Predicting The Turning Point

Logan Naidu, a consultant at London recruitment firm Cornell Partnership, predicts another 12 to 18 months of recruitment before any cutting begins. Johnson sees investment banking in the fourth year of a five-year cycle that began with the downturn of 2002. "Pay will turn down and hiring will turn down even faster once the business gets soft," he predicts.

The current cycle is different from others, Johnson says, because banks were initially slow to ramp up recruitment this time. "This is the third year in a row that business is better," he says. "But it's only now that banks think they have something sustainable and real that hiring has begun in earnest."

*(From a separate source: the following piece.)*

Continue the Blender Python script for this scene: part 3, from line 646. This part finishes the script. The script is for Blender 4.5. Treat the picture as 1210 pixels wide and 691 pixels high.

Compensation is already taking its toll. Both JPMorgan and Bank of America said rising compensation was partially to blame for poor first quarter profits. In the case of JPMorgan, however, the 15 percent rise in compensation expenses between the fourth quarter of 2005 and the first quarter of 2006 was part of a deliberate policy to pay competitively with its rivals.

Brad Hintz, a banking analyst with Sanford C. Bernstein & Co., says costs can get bid up quickly at this stage of the cycle, leaving banks in a no-win situation: "Those that don't pay in-line with the market will see staff leave for rivals, and will then have to pay even more to hire new people in."

While today banks have no choice but to pay generously, Hintz warns they'll show no such generosity in a few years: "Have you ever known banks to be altruistic during a downturn?" he asks.